• _INSTRUCTION_:
Your task is to repeat all of the material exactly.

• _DATA LINES_:

++++++++

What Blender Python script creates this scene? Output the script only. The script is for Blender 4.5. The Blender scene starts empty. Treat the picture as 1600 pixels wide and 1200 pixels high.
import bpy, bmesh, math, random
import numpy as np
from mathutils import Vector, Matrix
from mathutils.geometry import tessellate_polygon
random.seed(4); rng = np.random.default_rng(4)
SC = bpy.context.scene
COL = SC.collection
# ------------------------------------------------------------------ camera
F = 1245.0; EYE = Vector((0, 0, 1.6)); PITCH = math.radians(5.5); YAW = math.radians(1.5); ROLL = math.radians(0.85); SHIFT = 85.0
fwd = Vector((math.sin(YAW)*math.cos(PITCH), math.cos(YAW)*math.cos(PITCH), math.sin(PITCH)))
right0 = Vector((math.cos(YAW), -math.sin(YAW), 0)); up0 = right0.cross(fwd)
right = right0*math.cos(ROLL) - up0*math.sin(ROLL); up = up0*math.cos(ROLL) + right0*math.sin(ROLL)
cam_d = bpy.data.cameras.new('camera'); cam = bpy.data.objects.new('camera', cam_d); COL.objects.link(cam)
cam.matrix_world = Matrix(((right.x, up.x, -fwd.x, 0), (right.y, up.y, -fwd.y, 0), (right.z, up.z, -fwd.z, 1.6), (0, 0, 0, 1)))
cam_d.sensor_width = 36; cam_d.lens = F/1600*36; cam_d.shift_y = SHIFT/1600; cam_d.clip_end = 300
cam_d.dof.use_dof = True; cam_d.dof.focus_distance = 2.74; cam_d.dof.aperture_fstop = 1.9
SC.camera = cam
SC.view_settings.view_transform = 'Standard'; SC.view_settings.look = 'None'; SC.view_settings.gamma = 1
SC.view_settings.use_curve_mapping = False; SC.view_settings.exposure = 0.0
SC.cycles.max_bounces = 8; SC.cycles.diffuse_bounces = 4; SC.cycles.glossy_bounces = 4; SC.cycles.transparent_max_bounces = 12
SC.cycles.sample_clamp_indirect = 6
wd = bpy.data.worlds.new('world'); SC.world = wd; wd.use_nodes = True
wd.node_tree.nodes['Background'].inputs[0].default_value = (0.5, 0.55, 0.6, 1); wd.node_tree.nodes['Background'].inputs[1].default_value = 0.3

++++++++

• _RESPONSE_:
What Blender Python script creates this scene? Output the script only. The script is for Blender 4.5. The Blender scene starts empty. Treat the picture as 1600 pixels wide and 1200 pixels high.
import bpy, bmesh, math, random
import numpy as np
from mathutils import Vector, Matrix
from mathutils.geometry import tessellate_polygon
random.seed(4); rng = np.random.default_rng(4)
SC = bpy.context.scene
COL = SC.collection
# ------------------------------------------------------------------ camera
F = 1245.0; EYE = Vector((0, 0, 1.6)); PITCH = math.radians(5.5); YAW = math.radians(1.5); ROLL = math.radians(0.85); SHIFT = 85.0
fwd = Vector((math.sin(YAW)*math.cos(PITCH), math.cos(YAW)*math.cos(PITCH), math.sin(PITCH)))
right0 = Vector((math.cos(YAW), -math.sin(YAW), 0)); up0 = right0.cross(fwd)
right = right0*math.cos(ROLL) - up0*math.sin(ROLL); up = up0*math.cos(ROLL) + right0*math.sin(ROLL)
cam_d = bpy.data.cameras.new('camera'); cam = bpy.data.objects.new('camera', cam_d); COL.objects.link(cam)
cam.matrix_world = Matrix(((right.x, up.x, -fwd.x, 0), (right.y, up.y, -fwd.y, 0), (right.z, up.z, -fwd.z, 1.6), (0, 0, 0, 1)))
cam_d.sensor_width = 36; cam_d.lens = F/1600*36; cam_d.shift_y = SHIFT/1600; cam_d.clip_end = 300
cam_d.dof.use_dof = True; cam_d.dof.focus_distance = 2.74; cam_d.dof.aperture_fstop = 1.9
SC.camera = cam
SC.view_settings.view_transform = 'Standard'; SC.view_settings.look = 'None'; SC.view_settings.gamma = 1
SC.view_settings.use_curve_mapping = False; SC.view_settings.exposure = 0.0
SC.cycles.max_bounces = 8; SC.cycles.diffuse_bounces = 4; SC.cycles.glossy_bounces = 4; SC.cycles.transparent_max_bounces = 12
SC.cycles.sample_clamp_indirect = 6
wd = bpy.data.worlds.new('world'); SC.world = wd; wd.use_nodes = True
wd.node_tree.nodes['Background'].inputs[0].default_value = (0.5, 0.55, 0.6, 1); wd.node_tree.nodes['Background'].inputs[1].default_value = 0.3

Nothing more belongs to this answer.